Content of review 1, reviewed on October 06, 2013

Significance Comment

The application of singularity-removing changes of variable to the extended-source integral of diffusion BSSRDFs is quite relevant and useful and will likely appear in future work as well. As such, this will apply to many rendering algorithms and likely see widespread use.

The modified method-of-images kappa term is helpful, but not likely the final answer on compact, approximate searchlight solutions for isotropic scattering.

The diffuse single-scattering term seems like a rather dubious introduction. One of the nice things about Grosjean's modified diffusion theory is that it very accurately decouples from single-scattering. It is important to do this because single-scattering is a highly angular signal that is not well described by diffusion theory. So it seems weird to then go and put it back in a completely diffused form (despite the typical application of these BSSRDFs to volumes with rough interfaces).

Quality Comment

The details of the method are presented clearly and completely with many nice examples and figures. However, I think the quality of this paper could have been higher if the authors had:

a) considered the reciprocity of their new oblique BSSRDF (or lack thereof) and taken care to measure the angular behaviour of their new formulation: BSSRDFs hold an important place in the level-of-detail chain sitting between explicit structure and the BRDF, and it is quite useful for all three of these to accurately align. It seems unclear to me that graphics papers like this one need images anymore. Carefully presented plots do much more to convince the reader of the accuracy of the proposed transport theory approximations. Showing selected results where a half-space searchlight solution is applied approximately to curved geometry, while pretty, does little to convince the reader of the method's overall robustness. Under uniform illumination a BSSRDF will need to act mostly like a BRDF. The authors tote the angular flexibiliy of their method but provide very little validation of the angular dimension of their solutions.

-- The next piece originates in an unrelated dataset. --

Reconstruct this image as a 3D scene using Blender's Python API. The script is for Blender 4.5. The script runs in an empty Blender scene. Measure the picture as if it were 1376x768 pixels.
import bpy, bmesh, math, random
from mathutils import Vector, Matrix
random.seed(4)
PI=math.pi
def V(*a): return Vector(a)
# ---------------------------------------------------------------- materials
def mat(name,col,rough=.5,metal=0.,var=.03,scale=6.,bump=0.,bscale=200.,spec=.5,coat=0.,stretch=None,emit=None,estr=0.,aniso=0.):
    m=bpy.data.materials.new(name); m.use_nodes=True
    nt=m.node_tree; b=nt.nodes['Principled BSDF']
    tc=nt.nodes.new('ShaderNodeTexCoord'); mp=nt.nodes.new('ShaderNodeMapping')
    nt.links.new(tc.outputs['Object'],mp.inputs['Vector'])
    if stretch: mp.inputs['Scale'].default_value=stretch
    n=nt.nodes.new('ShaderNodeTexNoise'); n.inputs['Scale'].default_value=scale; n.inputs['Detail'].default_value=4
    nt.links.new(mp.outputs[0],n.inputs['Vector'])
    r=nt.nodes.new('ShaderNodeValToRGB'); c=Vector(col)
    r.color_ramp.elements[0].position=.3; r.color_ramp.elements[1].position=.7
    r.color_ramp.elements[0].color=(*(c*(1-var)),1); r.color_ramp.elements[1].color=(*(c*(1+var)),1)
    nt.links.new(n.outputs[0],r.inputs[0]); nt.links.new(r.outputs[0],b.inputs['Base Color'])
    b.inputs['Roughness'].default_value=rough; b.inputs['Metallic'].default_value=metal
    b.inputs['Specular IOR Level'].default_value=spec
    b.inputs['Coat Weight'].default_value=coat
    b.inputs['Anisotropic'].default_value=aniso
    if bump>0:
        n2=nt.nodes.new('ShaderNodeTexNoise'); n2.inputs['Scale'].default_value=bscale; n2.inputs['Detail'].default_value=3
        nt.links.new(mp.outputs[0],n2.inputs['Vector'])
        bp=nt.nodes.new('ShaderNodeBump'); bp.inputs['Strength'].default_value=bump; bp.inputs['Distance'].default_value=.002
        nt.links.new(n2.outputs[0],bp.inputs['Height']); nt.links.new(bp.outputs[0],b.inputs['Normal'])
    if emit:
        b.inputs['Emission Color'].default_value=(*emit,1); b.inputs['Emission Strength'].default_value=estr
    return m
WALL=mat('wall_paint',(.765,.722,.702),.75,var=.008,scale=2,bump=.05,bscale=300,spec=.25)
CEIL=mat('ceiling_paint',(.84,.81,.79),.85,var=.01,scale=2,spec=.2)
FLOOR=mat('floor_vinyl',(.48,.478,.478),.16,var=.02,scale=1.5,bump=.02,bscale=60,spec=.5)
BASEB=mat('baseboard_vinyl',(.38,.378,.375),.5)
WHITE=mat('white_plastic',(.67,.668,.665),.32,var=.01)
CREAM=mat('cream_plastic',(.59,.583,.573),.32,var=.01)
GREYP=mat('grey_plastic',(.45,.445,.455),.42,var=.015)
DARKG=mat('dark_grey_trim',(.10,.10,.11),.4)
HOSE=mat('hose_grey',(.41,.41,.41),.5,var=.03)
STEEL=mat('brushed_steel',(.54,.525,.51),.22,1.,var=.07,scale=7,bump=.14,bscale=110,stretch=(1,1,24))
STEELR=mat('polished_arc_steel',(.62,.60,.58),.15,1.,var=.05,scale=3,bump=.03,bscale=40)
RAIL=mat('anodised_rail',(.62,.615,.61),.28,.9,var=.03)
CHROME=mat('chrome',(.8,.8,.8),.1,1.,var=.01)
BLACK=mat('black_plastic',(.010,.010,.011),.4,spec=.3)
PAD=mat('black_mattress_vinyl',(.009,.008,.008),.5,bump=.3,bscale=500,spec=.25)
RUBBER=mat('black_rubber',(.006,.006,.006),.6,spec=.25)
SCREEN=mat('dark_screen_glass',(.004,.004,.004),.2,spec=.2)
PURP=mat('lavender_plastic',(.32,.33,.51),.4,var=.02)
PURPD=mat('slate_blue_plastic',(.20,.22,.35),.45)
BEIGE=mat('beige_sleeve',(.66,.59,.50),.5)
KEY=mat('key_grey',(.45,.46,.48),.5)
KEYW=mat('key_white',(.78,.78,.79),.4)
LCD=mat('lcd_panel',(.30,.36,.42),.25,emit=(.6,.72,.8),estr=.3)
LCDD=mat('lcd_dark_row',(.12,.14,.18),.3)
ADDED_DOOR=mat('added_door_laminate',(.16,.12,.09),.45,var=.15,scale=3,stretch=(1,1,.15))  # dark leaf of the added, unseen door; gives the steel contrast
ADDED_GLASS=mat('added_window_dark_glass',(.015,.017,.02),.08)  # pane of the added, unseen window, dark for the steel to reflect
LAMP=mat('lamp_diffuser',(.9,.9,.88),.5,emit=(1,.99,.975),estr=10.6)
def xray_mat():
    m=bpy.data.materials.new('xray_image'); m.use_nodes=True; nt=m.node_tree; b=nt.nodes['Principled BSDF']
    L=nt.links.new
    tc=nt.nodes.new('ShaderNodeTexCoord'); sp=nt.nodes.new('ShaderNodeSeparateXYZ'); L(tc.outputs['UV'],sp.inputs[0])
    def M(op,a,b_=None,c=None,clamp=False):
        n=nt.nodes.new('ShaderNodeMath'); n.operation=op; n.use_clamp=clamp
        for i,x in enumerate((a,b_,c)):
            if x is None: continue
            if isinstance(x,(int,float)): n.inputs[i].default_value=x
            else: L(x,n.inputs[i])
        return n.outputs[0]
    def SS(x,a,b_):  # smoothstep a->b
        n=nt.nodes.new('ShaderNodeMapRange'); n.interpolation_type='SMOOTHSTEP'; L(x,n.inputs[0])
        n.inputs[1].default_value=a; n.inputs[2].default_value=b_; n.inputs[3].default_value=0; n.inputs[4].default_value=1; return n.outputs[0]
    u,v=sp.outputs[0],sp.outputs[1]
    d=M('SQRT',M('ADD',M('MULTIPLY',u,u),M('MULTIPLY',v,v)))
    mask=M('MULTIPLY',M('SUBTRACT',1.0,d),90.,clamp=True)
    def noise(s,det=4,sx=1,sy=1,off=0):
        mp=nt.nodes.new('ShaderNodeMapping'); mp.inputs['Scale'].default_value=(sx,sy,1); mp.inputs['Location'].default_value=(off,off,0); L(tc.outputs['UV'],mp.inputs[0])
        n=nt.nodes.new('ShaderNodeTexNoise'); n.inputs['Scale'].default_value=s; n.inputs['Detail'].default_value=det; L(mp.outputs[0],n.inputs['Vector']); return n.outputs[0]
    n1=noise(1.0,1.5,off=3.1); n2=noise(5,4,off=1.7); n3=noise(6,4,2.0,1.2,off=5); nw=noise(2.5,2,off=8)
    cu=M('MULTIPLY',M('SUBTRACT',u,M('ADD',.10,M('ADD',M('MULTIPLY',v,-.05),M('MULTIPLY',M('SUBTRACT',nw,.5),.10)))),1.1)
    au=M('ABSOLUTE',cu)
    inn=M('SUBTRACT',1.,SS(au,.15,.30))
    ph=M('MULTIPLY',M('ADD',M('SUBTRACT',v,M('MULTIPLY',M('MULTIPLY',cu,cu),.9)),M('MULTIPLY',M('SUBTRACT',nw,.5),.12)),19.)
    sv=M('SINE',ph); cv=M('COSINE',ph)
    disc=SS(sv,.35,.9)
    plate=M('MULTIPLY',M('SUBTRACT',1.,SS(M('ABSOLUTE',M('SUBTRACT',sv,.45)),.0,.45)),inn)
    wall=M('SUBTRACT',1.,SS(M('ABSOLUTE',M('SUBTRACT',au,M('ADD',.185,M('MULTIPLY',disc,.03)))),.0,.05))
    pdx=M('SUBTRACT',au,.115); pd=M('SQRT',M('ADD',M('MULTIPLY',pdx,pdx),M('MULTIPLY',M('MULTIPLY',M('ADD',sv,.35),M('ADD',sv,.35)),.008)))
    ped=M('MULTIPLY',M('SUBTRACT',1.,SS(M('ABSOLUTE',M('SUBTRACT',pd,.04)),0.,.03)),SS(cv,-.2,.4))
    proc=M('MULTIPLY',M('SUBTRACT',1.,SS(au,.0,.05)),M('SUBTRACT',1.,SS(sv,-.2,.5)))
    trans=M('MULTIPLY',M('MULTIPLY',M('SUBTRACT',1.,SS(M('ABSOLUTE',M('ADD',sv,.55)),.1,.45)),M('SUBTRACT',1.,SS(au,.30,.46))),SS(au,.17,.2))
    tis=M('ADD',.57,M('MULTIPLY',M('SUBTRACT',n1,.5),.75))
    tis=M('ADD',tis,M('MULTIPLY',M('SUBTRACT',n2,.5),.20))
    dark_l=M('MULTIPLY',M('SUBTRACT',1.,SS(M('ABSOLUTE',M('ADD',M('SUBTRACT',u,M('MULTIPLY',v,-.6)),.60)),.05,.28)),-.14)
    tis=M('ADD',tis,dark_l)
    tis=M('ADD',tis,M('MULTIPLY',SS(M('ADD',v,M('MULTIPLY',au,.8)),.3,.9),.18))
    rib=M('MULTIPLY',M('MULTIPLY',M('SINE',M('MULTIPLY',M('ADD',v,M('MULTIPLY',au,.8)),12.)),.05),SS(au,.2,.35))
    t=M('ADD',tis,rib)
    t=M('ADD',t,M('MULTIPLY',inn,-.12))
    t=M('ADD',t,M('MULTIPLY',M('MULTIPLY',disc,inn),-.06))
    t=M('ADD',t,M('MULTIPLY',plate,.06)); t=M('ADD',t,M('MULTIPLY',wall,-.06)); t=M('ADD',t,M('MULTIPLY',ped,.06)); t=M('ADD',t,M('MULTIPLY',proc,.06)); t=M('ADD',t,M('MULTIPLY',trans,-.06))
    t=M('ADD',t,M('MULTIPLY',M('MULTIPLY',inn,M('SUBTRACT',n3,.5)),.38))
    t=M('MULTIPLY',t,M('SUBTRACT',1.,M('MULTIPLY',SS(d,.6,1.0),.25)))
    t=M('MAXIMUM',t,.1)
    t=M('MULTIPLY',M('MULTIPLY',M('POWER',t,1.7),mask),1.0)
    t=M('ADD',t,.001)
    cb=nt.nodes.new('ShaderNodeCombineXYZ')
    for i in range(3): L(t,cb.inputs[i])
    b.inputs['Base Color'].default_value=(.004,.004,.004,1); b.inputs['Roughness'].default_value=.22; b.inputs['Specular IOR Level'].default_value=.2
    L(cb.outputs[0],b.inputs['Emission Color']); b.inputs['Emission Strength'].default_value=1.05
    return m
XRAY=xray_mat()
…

b) taken more care to clearly position their work relative to previous work. The method is presented as a continuous beam interpretation of previous related techniques. However, the Quantized diffusion method (publon:2802) does exactly this as well. The difference lies in the quadrature rule used to evaluate the beam/track-length integral. The equiangular change of variable used by this paper was also used in 1984 for "neutron-beams" (publon:2898). I mentioned this to one of the authors in July 2012 after the presentation of publon:2900. What is new about applying a beam-integral of a diffusion BSSRDF is that the Green's function has a $\frac{1}{r}$ singularity instead of a $\frac{1}{r^2}$ singularity. This leads to a change of variable involving sinh and not the equiangular sampling. It would have been nice to see this explored or at least mentioned.

c) The label of 'Monte Carlo' seems imappropriate given that the final form (after a change of variable) for the 1D integral in question is to simply do a 5-sample Riemann sum. Positioning the key problem as a one-dimensional integral of a positive smooth function would immediately connect the reader to a relevant body of work on quadrature schemes and other low-order integration methods. We note that a low-order Gaussian quadrature applied after the equiangular change of variables further increases the accuracy of Photon Beam Diffuion for free. The large body of highly related work on track-length estimators could be expanded: most readers in graphics seem unaware of this connection to photon beams. The authors describe Quantized Diffusion with "complicated and error-prone implementation, numerical instability, and high computational complexity". However, after paying a one-time implementation effort to precompute 128 sets of weights and variances (per index of refraction) to describe media of various absorption levels, the use of Quantized diffusion is simply a look-up table and evaluation of Gaussians. Despite needing 45 Gaussians to accurate describe a profile, they describe it everywhere on the surface at any desired resolution. These weights can be computed without numerical difficulty (see publon:2815).

d) The authors equate the 'diffuse mean free path' with the inverse of the reduced transport coefficient when discussing albedo mapping. However, this term is typically used to describe a ficticious mean-free path by looking at the asymptotics of the diffusion Green's function [Jensen and Buhler 2002].

e) Missing related work: the exact BSSRDF for a half-space with smooth Fresnel interfaces has been recently solved exactly for any anisotropic phase function: publon:2901, publon:2902, publon:2903. These solutions are quite complex, but recent versions are becoming much more tractable.

Source

    © 2013 the Reviewer (CC BY-SA 3.0).